→ **Work instructions**
Draw out every line with the word "part" from the listing below.

━━━━━━━━━━━━━━━━

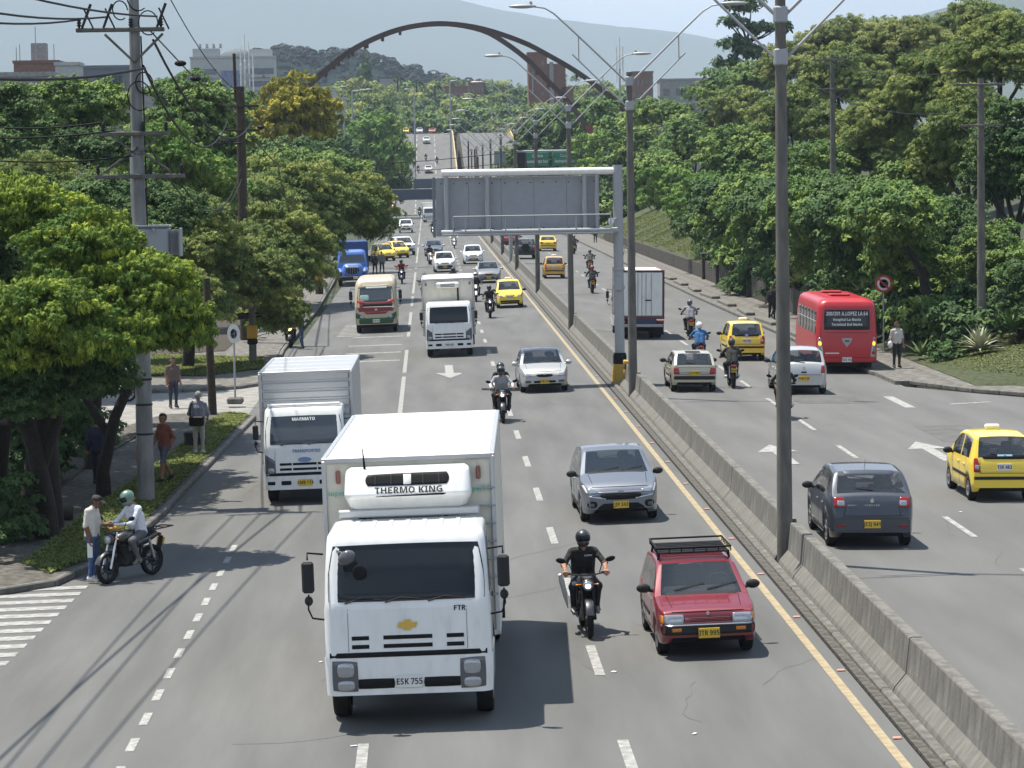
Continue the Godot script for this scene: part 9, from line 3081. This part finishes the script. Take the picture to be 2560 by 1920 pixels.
	for q in L:
		var b := dup(base, q[3], "motorcycle", "motorcycles in the traffic")
		for part in ["lamp_shell", "front_fender", "tank", "tail"]:
			(b.get_node(part) as MeshInstance3D).material_override = q[6]
		if q[3].begins_with("white scooter"):
			var sh := MB.new()
			sh.rbox(Vector3(0, 0.62, 0.44), Vector3(0.36, 0.52, 0.06), 0.03, Basis(Vector3.RIGHT, -0.3))
			obj("leg_shield", sh, M.white, b)
		var r := person("ride", q[4], q[5], "motorcycle riders")
		if q[1] < -500.0:
			for t in [b, r]:
				t.transform = Transform3D(Basis(Vector3.RIGHT, 0.10), Vector3(q[0], ramp_y(q[1]) + 0.06, q[1]))
		else:
			drive(b, q[0], q[1], q[2])
			drive(r, q[0], q[1], q[2])
	p = person("pillion", "passenger in black with a white sleeve behind the rider in white", {"shirt": K, "pants": K, "sleeve": W, "helmet": blackpaint})
	drive(p, 2.20, -86.3, 0.0)
	# the parked motorcycle at the left kerb with its rider, and the man in a cap
	var pb := motorcycle("motorcycle", "black roadster with chrome fork and round headlamp standing at the left kerb", blackpaint, "KLR 27C", M.chrome)
	drive(pb, -5.93, -55.0, -0.62)
	m = MB.new()
	m.tube([Vector3(-0.13, 0.90, -0.55), Vector3(-0.15, 0.92, -1.15), Vector3(0.15, 0.92, -1.15), Vector3(0.13, 0.90, -0.55)], 0.014, 6)
	m.rod(Vector3(-0.15, 0.92, -0.9), Vector3(0.15, 0.92, -0.9), 0.012)
	m.rod(Vector3(-0.1, 0.72, -0.65), Vector3(-0.15, 0.92, -1.05), 0.012)
	obj("luggage_rack", m, M.rust, pb)
	p = person("parked", "motorcyclist in a white hoodie and green helmet on the parked roadster", {"shirt": Color(0.60, 0.63, 0.68), "pants": Color(0.09, 0.09, 0.10), "sleeve": Color(0.60, 0.63, 0.68), "helmet": paint(0.12, 0.20, 0.16, 0.2), "shoes": Color(0.16, 0.15, 0.14), "nod": 0.45, "turn": -0.5})
	drive(p, -5.93, -55.0, -0.62)
	bag = thing("pouch", "orange pouch resting on the tank before the rider in the white hoodie", "pouch")
	m = MB.new()
	m.ball(Vector3(-0.14, 1.02, 0.22), Vector3(0.13, 0.06, 0.10), Basis(Vector3.UP, 0.5))
	obj("cloth", m, mat(0.45, 0.24, 0.03, 0.7), bag)
	drive(bag, -5.93, -55.0, -0.62)
	p = person("look_down", "man in a black cap, white T-shirt and blue jeans facing the parked motorcyclist", {"shirt": Color(0.50, 0.47, 0.43), "pants": jeans, "shoes": Color(0.55, 0.53, 0.48), "cap": mat(0.02, 0.018, 0.018, 0.8), "skin": Color(0.15, 0.075, 0.045), "nod": 0.35})
	p.transform = Transform3D(Basis(Vector3.UP, 1.25), Vector3(-6.62, gy(-6.5), -54.7))
	m = MB.new()
	m.rbox(Vector3(-0.27, 0.66, 0.07), Vector3(0.012, 0.28, 0.10), 0.003, Basis(Vector3.UP, 0.3))
	var sheet_ := obj("paper_sheets", m, M.plate_w)
	tag(sheet_, "white paper sheets held in the cap-wearing man's hand", "papers")
	sheet_.transform = p.transform
	# people on foot
	p = person("bag", "grey-haired man in grey shirt walking away on the left verge with a shoulder bag", {"shirt": Color(0.20, 0.205, 0.24), "pants": Color(0.27, 0.26, 0.23), "sleeve": Color(0.20, 0.205, 0.24), "shoes": Color(0.4, 0.4, 0.4), "hair": Color(0.22, 0.22, 0.21)})
	p.transform = Transform3D(Basis(Vector3.UP, PI - 0.1), Vector3(-6.42, -0.10, -77.9))
	bag = thing("shoulder_bag", "black shoulder bag on the back of the grey-shirted man", "bag")
	m = MB.new()
	m.rbox(Vector3(0.02, 0.94, -0.19), Vector3(0.42, 0.28, 0.13), 0.04)
	m.tube([Vector3(0.20, 1.02, -0.16), Vector3(0.19, 1.30, -0.15), Vector3(0.16, 1.48, 0.0)], 0.02, 6)
	obj("pouch", m, M.black, bag)
	bag.transform = p.transform
	p = person("walk", "man in dark navy clothes walking away along the shaded left pavement", {"shirt": navy, "pants": Color(0.02, 0.025, 0.04), "sleeve": navy})
	p.transform = Transform3D(Basis(Vector3.UP, PI), Vector3(-8.36, -0.13, -70.6))
	p = person("walk", "person in an orange top and grey shorts half hidden by the utility pole", {"shirt": Color(0.19, 0.055, 0.035), "pants": Color(0.10, 0.10, 0.13), "shoes": K}, "", 0.95, true)
	p.transform = Transform3D(Basis(Vector3.UP, -0.8), Vector3(-6.72, -0.10, -70.9))
	p = person("stand", "person in a red top in the deep shade among the trunks, far left", {"shirt": Color(0.25, 0.04, 0.03), "pants": Color(0.10, 0.11, 0.13)})
	p.transform = Transform3D(Basis(Vector3.UP, 0.6), Vector3(-10.0, -0.1, -73.2))
	p = person("stand", "person in a dull brown top standing by the dark pole across the side street", {"shirt": Color(0.10, 0.07, 0.065), "pants": Color(0.03, 0.03, 0.05)})
	p.transform = Transform3D(Basis(Vector3.UP, 0.4), Vector3(-8.7, -0.26, -95.5))
	p = person("stand", "woman in a white top and black trousers standing at the right kerb by the bus", {"shirt": Color(0.50, 0.46, 0.42), "pants": Color(0.02, 0.02, 0.022), "hair": Color(0.02, 0.012, 0.008)}, "", 0.9)
	p.transform = Transform3D(Basis(Vector3.UP, 0.15), Vector3(17.4, 0.0, -104.6))
	m = MB.new()
	m.ball(Vector3(0, -0.01, -0.07), Vector3(0.09, 0.16, 0.06))
	obj("long_hair", m, mat(0.02, 0.013, 0.009, 0.6), p).position = Vector3(0, 1.58, 0.0)
	bag = thing("handbag", "white handbag at the side of the woman by the bus", "bag")
	m = MB.new()
	m.ball(Vector3(-0.27, 0.88, 0.05), Vector3(0.10, 0.15, 0.07))
	m.tube([Vector3(-0.25, 1.0, 0.04), Vector3(-0.22, 1.25, 0.0), Vector3(-0.15, 1.45, 0.0)], 0.012, 6)
	obj("pouch", m, M.white_matt, bag)
	bag.transform = p.transform
	for k in [[16.8, -137.9, "dark-clothed person on the shaded right pavement beside the taxi", K, 0.0], [17.3, -140.0, "second dark-clothed person on the shaded right pavement", navy, 0.6], [17.2, -290.0, "far person walking on the right pavement under the gantry", greyc, PI]]:
		p = person("walk", k[2], {"shirt": k[3], "pants": K, "sleeve": k[3]})
		p.transform = Transform3D(Basis(Vector3.UP, k[4]), Vector3(k[0], 0.0, k[1]))
	for k in [[-4.05, -215.0, "person in black on the road beside the blue truck", K], [-3.55, -217.0, "second person in dark clothes beside the blue truck", greyc]]:
		p = person("walk", k[2], {"shirt": k[3], "pants": K, "sleeve": k[3]})
		drive(p, k[0], k[1], 0.2)
	p = person("bag", "man in a black jacket and jeans standing beside the motorcycle with a lit headlamp", {"shirt": K, "pants": Color(0.05, 0.075, 0.14), "sleeve": K})
	drive(p, -5.72, -126.6, -1.3)
	var b2 := dup(base, "motorcycle with a lit headlamp standing at the left kerb", "motorcycle", "motorcycles in the traffic")
	drive(b2, -6.3, -128.3, 0.0)
	m = MB.new()
	m.ball(Vector3(0, 0.86, 0.655), Vector3(0.085, 0.085, 0.03))
	var hl2 := mat(0.9, 0.8, 0.55, 0.2)
	hl2.emission_enabled = true
	hl2.emission = Color(1.0, 0.88, 0.6)
	hl2.emission_energy_multiplier = 3.0
	obj("lit_headlight", m, hl2, b2)
	p = person("ride", "motorcyclist in black behind the lit headlamp at the left kerb", {"shirt": K, "pants": K, "sleeve": K, "helmet": blackpaint}, "motorcycle riders")
	drive(p, -6.3, -128.3, 0.0)
	b2 = dup(base, "motorcycle in the sunlit side street seen between the trunks", "motorcycle", "motorcycles in the traffic")
	b2.transform = Transform3D(Basis(Vector3.UP, -1.4), Vector3(-11.2, -0.26, -98.6))
	p = person("ride", "motorcyclist in a red shirt in the sunlit side street between the trunks", {"shirt": Color(0.36, 0.05, 0.04), "pants": greyc, "helmet": mat(0.2, 0.2, 0.2, 0.4)}, "motorcycle riders")
	p.transform = b2.transform
	# bicycle on the right pavement behind the gantry post
	var by := thing("bicycle", "bicycle on the right pavement behind the gantry post", "bicycle", Vector3(16.9, 0.0, -241.0))
	for g in [-0.52, 0.52]:
		m = MB.new()
		m.lathe([[0.315, -0.018], [0.335, -0.022], [0.35, 0.0], [0.335, 0.022], [0.315, 0.018]], Vector3(g, 0.35, 0), Basis(Vector3.RIGHT, PI / 2), 26)
		for k in 8:
			m.rod(Vector3(g, 0.35, 0), Vector3(g + cos(TAU * k / 8.0) * 0.32, 0.35 + sin(TAU * k / 8.0) * 0.32, 0), 0.004, -1.0, 4)
		obj("wheel", m, M.rubber, by)
	m = MB.new()
	for k in [[-0.52, 0.35, -0.15, 0.80], [-0.15, 0.80, 0.38, 0.85], [-0.05, 0.32, 0.38, 0.82], [-0.05, 0.32, -0.18, 0.92], [-0.52, 0.35, -0.05, 0.32], [0.38, 0.95, 0.52, 0.35]]:
		m.rod(Vector3(k[0], k[1], 0), Vector3(k[2], k[3], 0), 0.018)
	m.rod(Vector3(0.38, 0.98, -0.28), Vector3(0.38, 0.98, 0.28), 0.015)
	m.rbox(Vector3(-0.18, 0.94, 0), Vector3(0.24, 0.05, 0.13), 0.02)
	obj("frame", m, M.galv, by)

━━━━━━━━━━━━━━━━

→ **Response to the exercise**
Continue the Godot script for this scene: part 9, from line 3081. This part finishes the script. Take the picture to be 2560 by 1920 pixels.
		for part in ["lamp_shell", "front_fender", "tank", "tail"]:
			(b.get_node(part) as MeshInstance3D).material_override = q[6]